Atlas: Grammar-based Procedural Generation of Data Visualizations

29 Oct 2021

Atlas: Grammar-based Procedural Generation of Data Visualizations, Zhicheng Liu et al., IEEE VIS 2021

Today I was swamped by the CHI review deadline, so let’s look at something light and short. Atlas is an new and exciting visualization grammar that is graphic-centric. For a bit of context, most visualization grammars nowadays like Vega-Lite are data-oriented. Data analysts mainly work on the data specification (e.g., defining columns for the x/y axes) to generate charts. However, Atlas works more from a designer’s perspective. It first creates graphics (e.g., circles/ rectangles). Then the graphics repeat or splits according to some attributes from the data, and lastly, the positions or colors of the graphics bind to other attributes in the remaining data. The below is an example.

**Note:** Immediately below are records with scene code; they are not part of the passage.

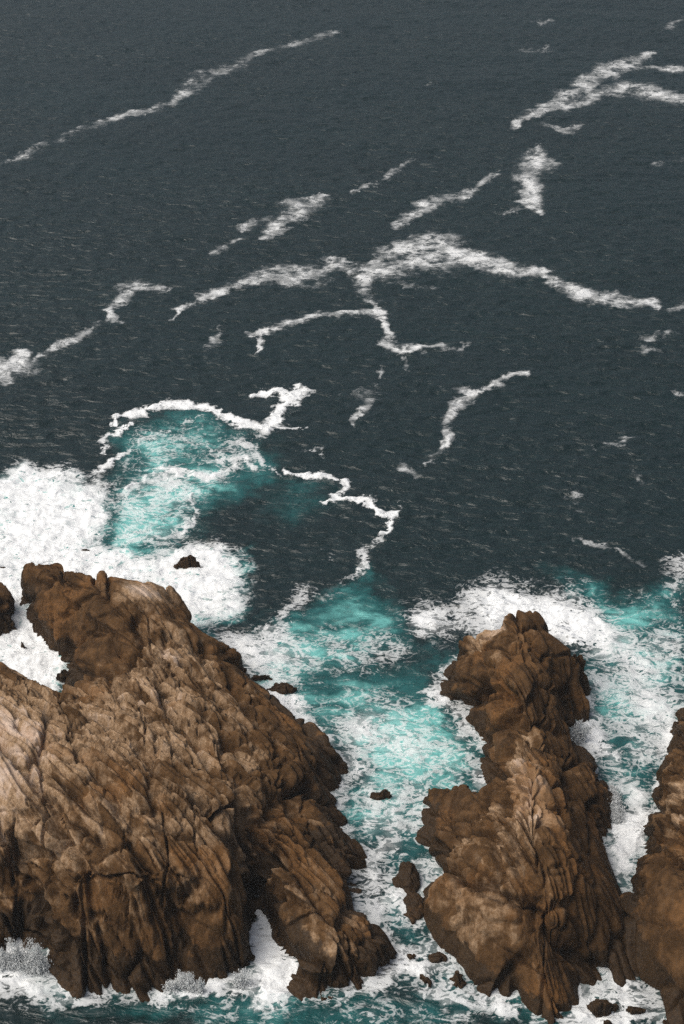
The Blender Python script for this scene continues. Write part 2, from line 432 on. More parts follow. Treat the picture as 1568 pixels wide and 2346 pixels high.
    for width, depth, line in cracks:
        l = np.array(line, float); L = drape(l[:, 0], l[:, 1])
        lo_, hi_ = L.min(0) - 1.5, L.max(0) + 1.5
        s_ = np.nonzero((V[:, 0] > lo_[0]) & (V[:, 0] < hi_[0]) & (V[:, 1] > lo_[1]) & (V[:, 1] < hi_[1]))[0]
        p_ = V[s_, :2] + .22 * np.stack([fbm2(V[s_, 0] / .9, V[s_, 1] / .9, 2, 5), fbm2(V[s_, 0] / .9, V[s_, 1] / .9, 2, 6)], 1)
        dm = np.full(len(s_), 9.0)
        for k in range(len(L) - 1):
            ab = L[k + 1] - L[k]; tt = np.clip(((p_ - L[k]) @ ab) / (ab @ ab + 1e-9), 0, 1)
            dm = np.minimum(dm, np.linalg.norm(p_ - L[k] - tt[:, None] * ab, axis=1))
        disp[s_] -= depth * np.exp(-(dm / width) ** 2) + .25 * depth * np.exp(-(dm / (3 * width)) ** 2)
    disp *= sstep(-2.5, -.4, V[:, 2]) * .75 + .25
    VA[act] = V + Nn[act] * disp[:, None]; sid_all[act] = sid; V = VA; sid = sid_all
    ii = np.arange(nx * ny).reshape(ny, nx)
    F = np.stack([ii[:-1, :-1], ii[:-1, 1:], ii[1:, 1:], ii[1:, :-1]], -1).reshape(-1, 4)
    F = F[V[F, 2].max(1) > -1.3]
    tone = np.full(len(V), .5); tone[act_i] = .55 * _u(mid_id, 12) + .45 * leaf_tone; tone_w = np.ones(len(V)); tone_w[act_i] = np.clip(rg * 1.3 - .3, 0, 1)
    return V, F, dry + (tone - .5) * .6 * rough0 * tone_w, sid, Nn

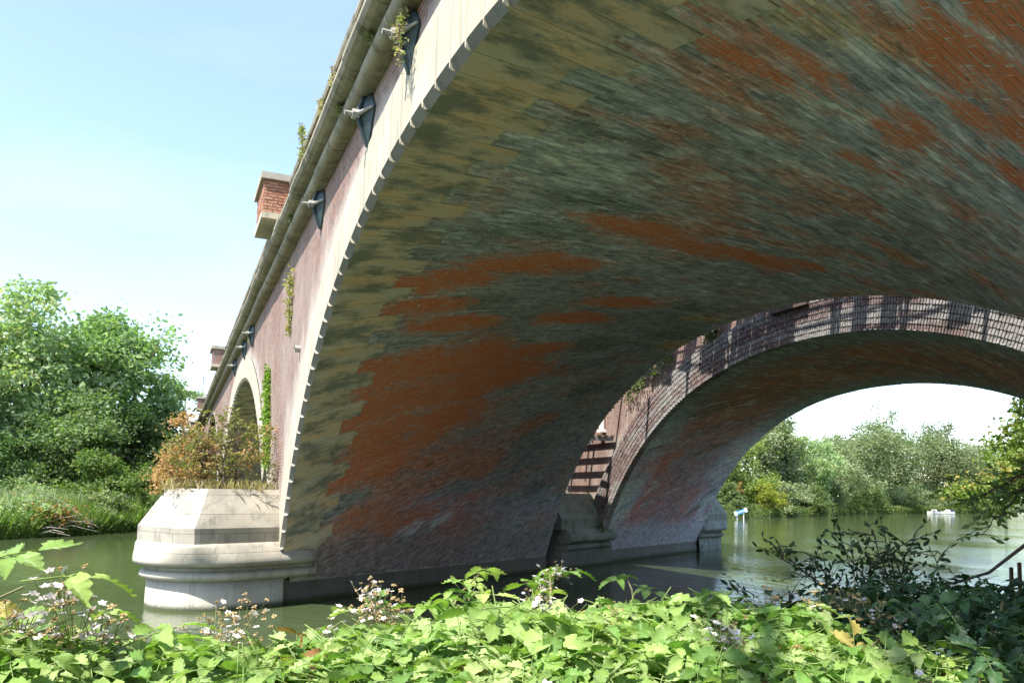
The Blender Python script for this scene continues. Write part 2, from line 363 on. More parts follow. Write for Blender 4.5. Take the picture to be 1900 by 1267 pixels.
def stain1(q, w, mortar=False):
    u = q * EU[0] + w * EU[1]; v = q * EV[0] + w * EV[1]
    n1 = fbm(u * .6, v * 1.3, 3); n2 = fbm(u * 2.0, v * 4.6, 11); n3 = fbm(u * 1.1, v * 2.4, 23); n4 = fbm(u * 3.6, v * 8, 31, 3)
    acc = {}
    for kd, bq, bw in BL:
        bu = bq * EU[0] + bw * EU[1]; bv = bq * EV[0] + bw * EV[1]
        near = bq < -2
        su, sv = (1.05, .36) if kd == 'R' else (.9, .40)
        if near: su, sv = su * .5, sv * .6
        if kd == 'R' and bq > 5: sv *= 2.1; su *= 1.3
        g = np.exp(-(((u - bu) / su) ** 2 + ((v - bv) / sv) ** 2))
        acc[kd] = np.maximum(acc.get(kd, 0), g)
    base = np.array((.155, .18, .165))[None] * (0.45 + .95 * n1[:, None])
    base = base * (1 - .45 * sstep(.5, .8, n2))[:, None] + np.array((.30, .33, .31))[None] * (.3 * sstep(.5, .8, n2))[:, None]
    def mixc(b, c, f): return b * (1 - f[:, None]) + np.array(c)[None] * f[:, None]
    thr = lambda g, lo, hi, nn: sstep(lo, hi, g + (nn - .5) * 1.0)
    base = mixc(base, PAL['B'], .75 * sstep(.52, .66, n3) * (q < -1.5) + .35 * sstep(.5, .66, n3) * (q >= -1.5))
    base = mixc(base, (.23, .11, .075), .8 * sstep(6.5, 9, q) * sstep(.35, .5, n1) * (1 - sstep(18, 21, w)))
    base = mixc(base, PAL['G'], .85 * thr(acc['G'], .3, .7, n1))
    base = mixc(base, PAL['O'], .85 * thr(acc['O'], .35, .7, n1))
    base = mixc(base, PAL['B'], .85 * thr(acc['B'], .35, .7, n3))
    red = np.clip(.10 + .95 * acc['R'] + .5 * (n3 - .5), 0, 1) ; red = np.where(q < -3.6, np.maximum(red, .30 + 1.0 * (n2 - .5) + .6 * (n3 - .5)), red); red = np.maximum(red, (.36 + .9 * (n1 - .5)) * sstep(6.5, 9, q) * (1 - sstep(10.8, 12, q)) * (1 - sstep(17, 20, w)))
    base = mixc(base, PAL['W'], .75 * thr(acc['W'], .62, .95, n4) + .0 * q)
    base = mixc(base, (.40, .45, .45), .4 * sstep(.55, .68, n4) * (q < 1.5))
    lowdark = sstep(10.2, 12.2, q)
    base = mixc(base, (.12, .115, .10), .75 * lowdark)
    base = mixc(base, (.17, .175, .21), .5 * np.exp(-((q - 10.2 - .03 * (w - 15)) / .35) ** 2) * sstep(13.5, 16, w))
    red = red * np.where(q < -2.8, np.where(q < -5.35, .92, .70), 1.0)
    base = np.clip(base * np.array((2.45, 2.2, 2.7)) * .95 + .06, 0, .74)
    if mortar:
        base = mixc(base, (.66, .64, .54), np.where(q < 1, .75, .65)); red = red * .35
    return base, red
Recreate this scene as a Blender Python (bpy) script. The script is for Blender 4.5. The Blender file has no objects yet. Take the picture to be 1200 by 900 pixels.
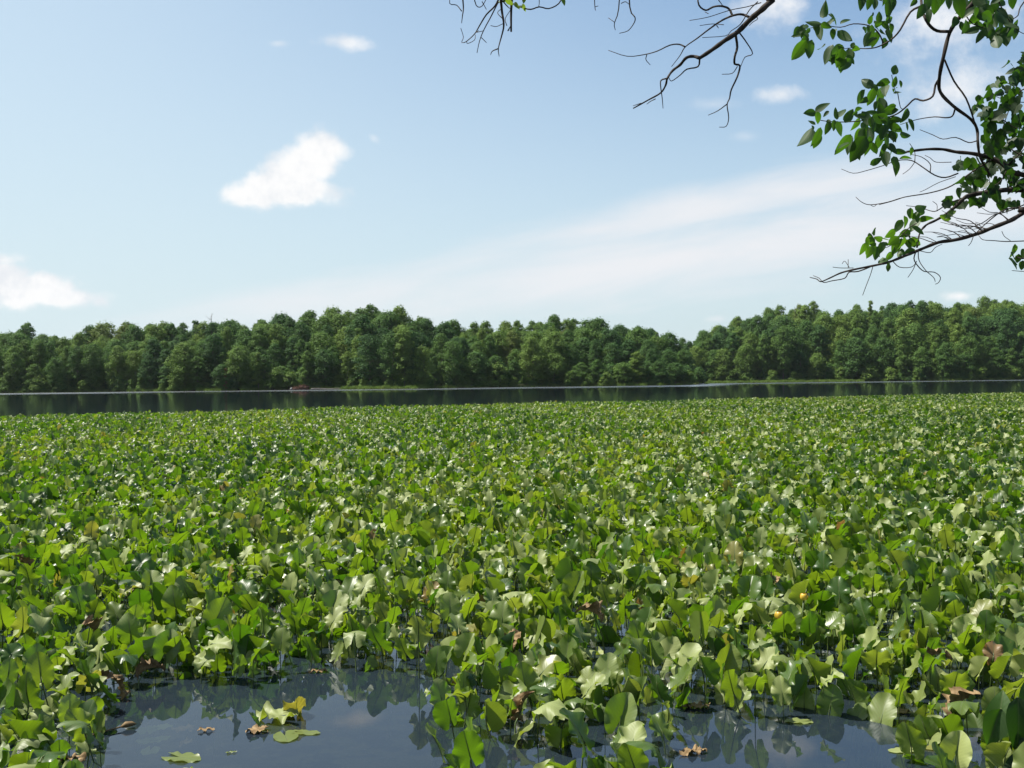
import bpy, math, random
import numpy as np
from mathutils import Vector, Matrix, Euler

R = math.radians
scene = bpy.context.scene
COL = scene.collection
rng = np.random.default_rng(7)
random.seed(7)

# ------------------------------------------------------------------ camera
CAM_H = 2.0
F = 1167.0
PITCH = -R(0.245)
ROLL = R(0.67)
r0 = Vector((1, 0, 0)); fw = Vector((0, math.cos(PITCH), math.sin(PITCH))); u0 = r0.cross(fw)
c_r = r0 * math.cos(ROLL) - u0 * math.sin(ROLL)
c_u = r0 * math.sin(ROLL) + u0 * math.cos(ROLL)
CAM = Vector((0, 0, CAM_H))
cam_data = bpy.data.cameras.new('camera'); cam = bpy.data.objects.new('camera', cam_data); COL.objects.link(cam)
cam_data.sensor_width = 36; cam_data.lens = 36 * F / 1200; cam_data.clip_end = 6000; cam_data.clip_start = 0.05
m = Matrix(((c_r.x, c_u.x, -fw.x, 0), (c_r.y, c_u.y, -fw.y, 0), (c_r.z, c_u.z, -fw.z, CAM_H), (0, 0, 0, 1)))
cam.matrix_world = m
scene.camera = cam
scene.render.resolution_x = 1024; scene.render.resolution_y = 768

def ray(px, py):
    return fw + c_r * ((px - 600) / F) + c_u * ((450 - py) / F)
def pt(px, py, depth):                       # a point of the place, at a distance along the view
    return CAM + ray(px, py) * depth
def ground(px, py, z=0.0):
    d = ray(px, py); return CAM + d * ((z - CAM_H) / d.z)
def project(p):
    v = Vector(p) - CAM; dz = v.dot(fw)
    return 600 + F * v.dot(c_r) / dz, 450 - F * v.dot(c_u) / dz, dz
def horizon(px):
    return 452 - 0.0117 * px

# ------------------------------------------------------------------ light
SUN_EL, SUN_AZ = 58.0, -76.0                 # azimuth measured from the view direction, minus is to the left
scene.view_settings.view_transform = 'Standard'; scene.view_settings.look = 'None'
EXPOSURE = 0.8
scene.view_settings.exposure = EXPOSURE; scene.view_settings.gamma = 1.0
scene.view_settings.use_curve_mapping = False
SKY_STRENGTH = 0.075
sd = Vector((math.sin(R(SUN_AZ)) * math.cos(R(SUN_EL)), math.cos(R(SUN_AZ)) * math.cos(R(SUN_EL)), math.sin(R(SUN_EL))))
sun_d = bpy.data.lights.new('sun', 'SUN'); sun_d.energy = 5.0; sun_d.angle = R(0.5); sun_d.color = (1.0, 0.95, 0.86)
sun = bpy.data.objects.new('sun', sun_d); COL.objects.link(sun)
sun.rotation_euler = sd.to_track_quat('Z', 'Y').to_euler(); sun.location = (0, 0, 60)

world = bpy.data.worlds.new('World'); scene.world = world; world.use_nodes = True
W = world.node_tree; W.nodes.clear()

class NT:
    """short hand for wiring nodes"""
    def __init__(s, tree): s.t = tree
    def n(s, kind, **kw):
        nd = s.t.nodes.new(kind)
        for k, v in kw.items(): setattr(nd, k, v)
        return nd
    def put(s, sock, v):
        if v is None: return
        if isinstance(v, bpy.types.NodeSocket): s.t.links.new(v, sock)
        else: sock.default_value = v
    def m(s, op, a, b=None, c=None, clamp=False):
        nd = s.n('ShaderNodeMath', operation=op); nd.use_clamp = clamp
        s.put(nd.inputs[0], a); s.put(nd.inputs[1], b); s.put(nd.inputs[2], c)
        return nd.outputs[0]
    def mix(s, f, a, b):
        nd = s.n('ShaderNodeMix', data_type='RGBA'); s.put(nd.inputs[0], f); s.put(nd.inputs[6], a); s.put(nd.inputs[7], b)
        return nd.outputs[2]
    def step(s, x, lo, hi, a=0.0, b=1.0):
        nd = s.n('ShaderNodeMapRange', interpolation_type='SMOOTHSTEP'); s.put(nd.inputs[0], x)
        s.put(nd.inputs[1], lo); s.put(nd.inputs[2], hi); s.put(nd.inputs[3], a); s.put(nd.inputs[4], b)
        return nd.outputs[0]
    def noise(s, vec, scale, detail=4, rough=0.55, dist=0.0, dim='3D'):
        nd = s.n('ShaderNodeTexNoise', noise_dimensions=dim); s.put(nd.inputs['Vector'], vec)
        nd.inputs['Scale'].default_value = scale; nd.inputs['Detail'].default_value = detail
        nd.inputs['Roughness'].default_value = rough; nd.inputs['Distortion'].default_value = dist
        return nd.outputs[0]
    def comb(s, x, y, z=0.0):
        nd = s.n('ShaderNodeCombineXYZ'); s.put(nd.inputs[0], x); s.put(nd.inputs[1], y); s.put(nd.inputs[2], z)
        return nd.outputs[0]
    def ramp(s, f, stops):
        nd = s.n('ShaderNodeValToRGB'); s.put(nd.inputs[0], f); cr = nd.color_ramp
        while len(cr.elements) < len(stops): cr.elements.new(0.5)
        for e, (p, c) in zip(cr.elements, stops): e.position = p; e.color = (*c, 1)
        return nd.outputs[0]

def uv_dir(px, py):
    d = ray(px, py); return d.x / d.y, d.z / d.y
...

I am not going through all the steps in the pipeline, but it is worth mentioning that the core philosophy of Atlas is that every visualization can be started from a line, circle, or rectangle. The only thing you need next is to know how to repeat/ split/ densify them, which is illustrated below:


Once it is done, the graphics now contain “ports” to map to the data, in which we can now adjust the encodings and positions with the data values. The core advantage now is that we do not need to define a new mark for fancy charts. For example, a violin plot is a densified rectangle, and a star plot is a densified circle. It makes Atlas be more concise than other data-oriented visualization grammars.

The following shows an example of how to turn a circle into several plots. As we can see, the transformations among different plots have no changes on the number of graphics objects. I guess such provenance may enable lots of possible features like animations and visualization recommendations in the foreseeable future.